②「被告蓮見も山口の主張の提供であると位置づけておらず」←これはそもそも蓮見氏についても不要である点は、先の(その1)で述べたところだが、B氏についても不要であるのは、B氏の行為は(作者の意図がどうあれ)両サイドからの見方をネットの平場に並べる行為だからだ。対立的な見解の提示なのだから、山口氏自身の主張である必要性もない。

③B氏が述べた「作者の意図がどうあれ」は殊更に重要な一文である。裁判長は知ってか知らずか、これをスルーしている。

(1) 被告Bは、名誉毀損については、表現行為が公共の利害に関する事実に関するものであり、 その目的が専ら公益を図るものである場合において、摘示された事実がその重要な部分において真実であることの証明があるときは、違法性が阻却されて不法行為が成立しないと言うべきであるところ、被告Bリツイートは公共的・公益的議論に資する情報を提供するものであるから、不法行為は成立しないと主張する。
 しかし、被告Bは、被告Bリツイートに係る違法性阻却事由につき、上記主張以上に具体的な主張及び立証をしておらず、被告Bリツイートが違法性を欠くと認めることはできない。
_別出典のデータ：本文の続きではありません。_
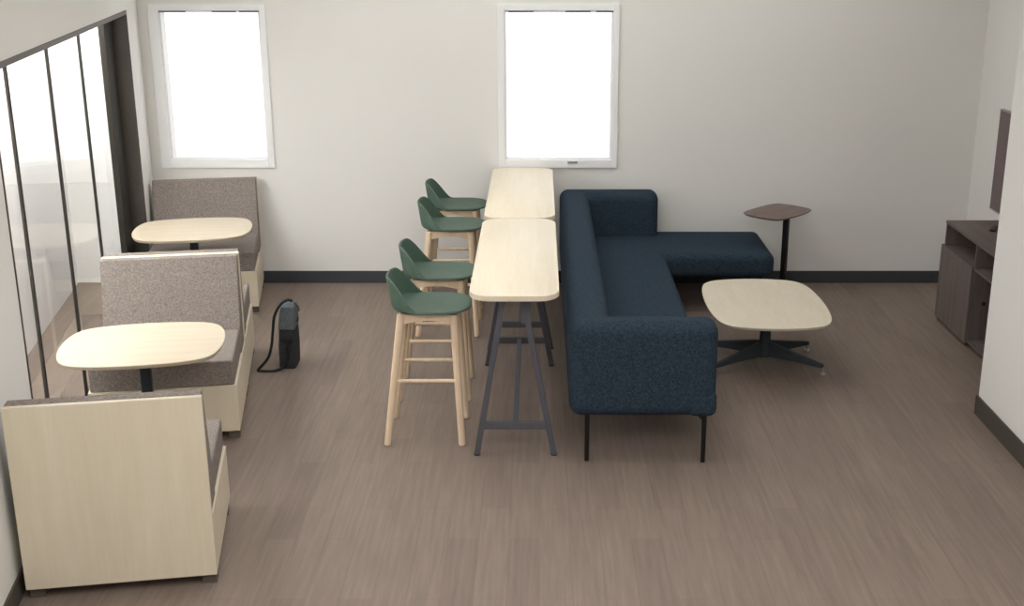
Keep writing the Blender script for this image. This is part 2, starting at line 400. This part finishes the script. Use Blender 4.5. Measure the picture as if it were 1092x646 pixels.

(9  争点(3)イ (被告Bリツイートに係る違法性阻却事由の有無)について)

👆 上記以上に具体的な主張、立証をBがしていないからNGという個所にムリクリ感が溢れている(笑)元々B氏は「風刺画」という「素材」を提供したのであるから、「素材の提供」以上の主張が必要とも思えぬが、もしもB氏が、これ以上に具体的な主張及び立証をしていたら小田裁判長はB氏の主張を認める余地はあっただろうか。裁判の分離さえ呑まなかった裁判官が?「これしか言ってないから」という弁明は「これしか反論できなかった」と同じであり、踏ん張ってひり出した難癖にすぎない。
 B氏代理人は準備書面で次のとおり主張したのだ。「伊藤、山口の両氏はともに公人である。刑法230条2項に鑑み、”控訴が提起されるに至っていない人の犯罪行為に関する事実は、公共の利害に関する事実とみなす”のであるから、伊藤氏の主張内容のみならず山口氏の主張内容は、公共的・公益的に極めて重要な意味を持ち、公的表現たる公共的・公益的議論の対象に据えるのに値するものである。被告Bのリツイートは、この公での議論に必要な素材をそのフォロワーに情報提供したものであるからして、名誉毀損には当たらない表現行為である。」。これ以上の何が必要か。
 もしもB氏に更なる主張が必要というのであれば、B氏は控訴審でこの部分を厚めに主張なさればよいのである。